start RECORDED INFORMATION
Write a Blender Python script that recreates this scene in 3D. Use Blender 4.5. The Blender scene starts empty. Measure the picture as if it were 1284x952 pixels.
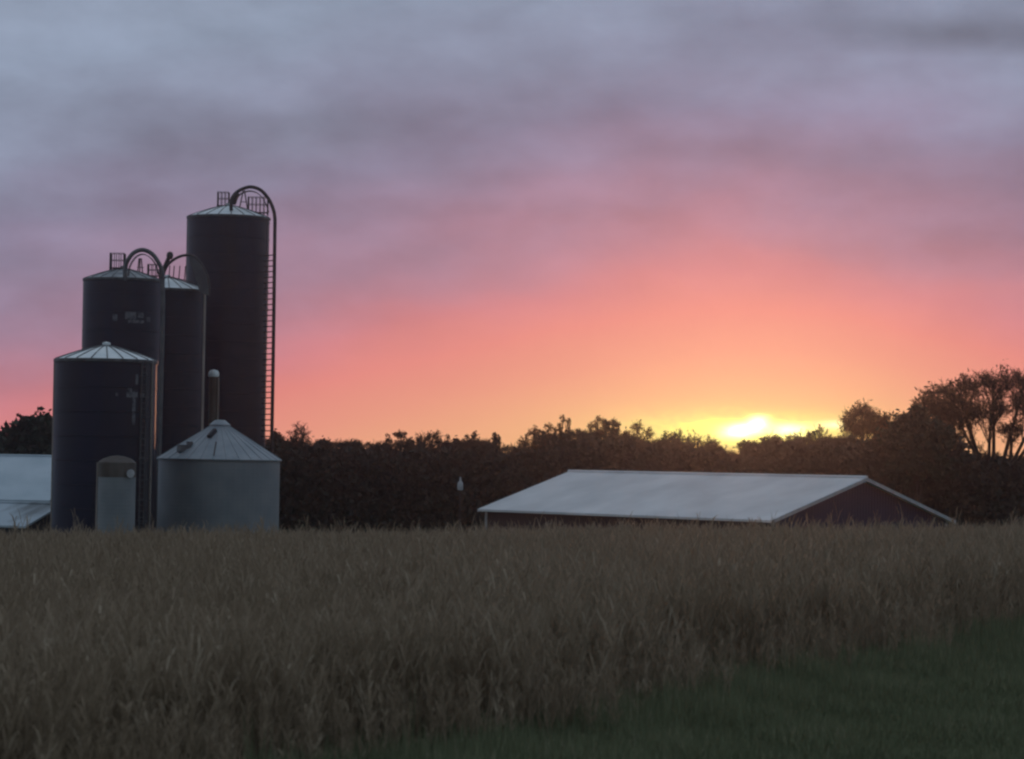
import bpy, math, random
import numpy as np
from mathutils import Vector, Matrix

random.seed(7)
rng = np.random.default_rng(11)
R = math.radians
scene = bpy.context.scene
col = scene.collection

# ------------------------------------------------------------------ camera
F = 3800.0                       # focal length in pixels of the 1284 px wide photograph
W0, H0 = 1284.0, 952.0
CAM = Vector((0, 0, 3.5))
PITCH, ROLL = math.atan(104 / F), R(1.0)
ROT = Matrix.Rotation(R(90) + PITCH, 3, 'X') @ Matrix.Rotation(ROLL, 3, 'Z')

def ray(px, py):
    return (ROT @ Vector(((px - W0 / 2) / F, -(py - H0 / 2) / F, -1.0)))

def at(px, py, Y):
    d = ray(px, py)
    return CAM + d * (Y / d.y)

cam_data = bpy.data.cameras.new('camera')
cam_data.sensor_width = 36
cam_data.lens = 36 * F / W0
cam_data.clip_start = 0.5
cam_data.clip_end = 20000
cam = bpy.data.objects.new('camera', cam_data)
col.objects.link(cam)
cam.matrix_world = Matrix.Translation(CAM) @ ROT.to_4x4()
scene.camera = cam
cam_data.dof.use_dof = True; cam_data.dof.focus_distance = 210; cam_data.dof.aperture_fstop = 2.8

# ------------------------------------------------------------------ helpers
def tag(o, label=None, cat=None, group=None, kind=None):
    if label: o['label'] = label
    if cat: o['category'] = cat
    if group: o['group'] = group
    if kind: o['kind'] = kind
    return o

def empty(name, loc, rz=0.0):
    o = bpy.data.objects.new(name, None)
    o.location = loc
    o.rotation_euler = (0, 0, rz)
    col.objects.link(o)
    return o

class MB:
    def __init__(self):
        self.v, self.f, self.m = [], [], []
    def add(self, vs, fs, mi=0):
        b = len(self.v)
        self.v += [tuple(p) for p in vs]
        self.f += [tuple(i + b for i in f) for f in fs]
        self.m += [mi] * len(fs)
    def box(self, c, s, mi=0, rz=0.0):
        hx, hy, hz = s[0] / 2, s[1] / 2, s[2] / 2
        ca, sa = math.cos(rz), math.sin(rz)
        vs = []
        for z in (-hz, hz):
            for x, y in ((-hx, -hy), (hx, -hy), (hx, hy), (-hx, hy)):
                vs.append((c[0] + x * ca - y * sa, c[1] + x * sa + y * ca, c[2] + z))
        self.add(vs, [(3, 2, 1, 0), (4, 5, 6, 7), (0, 1, 5, 4), (1, 2, 6, 5), (2, 3, 7, 6), (3, 0, 4, 7)], mi)
    def lathe(self, prof, n=48, mi=0, c=(0, 0, 0)):
        vs, fs = [], []
        for r, z in prof:
            for k in range(n):
                a = 2 * math.pi * k / n
                vs.append((c[0] + r * math.cos(a), c[1] + r * math.sin(a), c[2] + z))
        for j in range(len(prof) - 1):
            for k in range(n):
                k2 = (k + 1) % n
                fs.append((j * n + k, j * n + k2, (j + 1) * n + k2, (j + 1) * n + k))
        self.add(vs, fs, mi)
    def tube(self, pts, r, n=8, mi=0, r1=None):
        pts = [Vector(p) for p in pts]
        r1 = r if r1 is None else r1
        vs, fs = [], []
        L = len(pts)
        up = Vector((0, 1, 0.03)).normalized()
        for i, p in enumerate(pts):
            t = (pts[min(i + 1, L - 1)] - pts[max(i - 1, 0)]).normalized()
            if abs(t.dot(up)) > .95: up = Vector((1, 0, 0.1)).normalized()
            a = t.cross(up).normalized(); b = t.cross(a).normalized()
            rr = r + (r1 - r) * i / max(1, L - 1)
            for k in range(n):
                q = 2 * math.pi * k / n
                vs.append(p + a * rr * math.cos(q) + b * rr * math.sin(q))
        for i in range(L - 1):
            for k in range(n):
                k2 = (k + 1) % n
                fs.append((i * n + k, i * n + k2, (i + 1) * n + k2, (i + 1) * n + k))
        fs.append(tuple(range(n))[::-1]); fs.append(tuple((L - 1) * n + k for k in range(n)))
        self.add(vs, fs, mi)
    def build(self, name, mats, parent=None, smooth=False, origin=None):
        me = bpy.data.meshes.new(name)
        vs = self.v
        if origin is not None:
            ox, oy, oz = origin
            vs = [(x - ox, y - oy, z - oz) for x, y, z in vs]
        me.from_pydata(vs, [], self.f)
        if not isinstance(mats, (list, tuple)): mats = [mats]
        for m in mats: me.materials.append(m)
        me.polygons.foreach_set('material_index', self.m)
        if smooth: me.polygons.foreach_set('use_smooth', [True] * len(self.f))
        me.update()
        if smooth:
            try: me.set_sharp_from_angle(angle=R(35))
            except Exception: pass
        o = bpy.data.objects.new(name, me)
        col.objects.link(o)
        if parent: o.parent = parent
        elif origin is not None: o.location = origin
        return o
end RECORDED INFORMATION
TASK GOAL
Return only the lines running from the top of the data to the line that holds "col = scene.collection". Include both of those lines, but skip the pictures.

REPLY
Write a Blender Python script that recreates this scene in 3D. Use Blender 4.5. The Blender scene starts empty. Measure the picture as if it were 1284x952 pixels.
import bpy, math, random
import numpy as np
from mathutils import Vector, Matrix

random.seed(7)
rng = np.random.default_rng(11)
R = math.radians
scene = bpy.context.scene
col = scene.collection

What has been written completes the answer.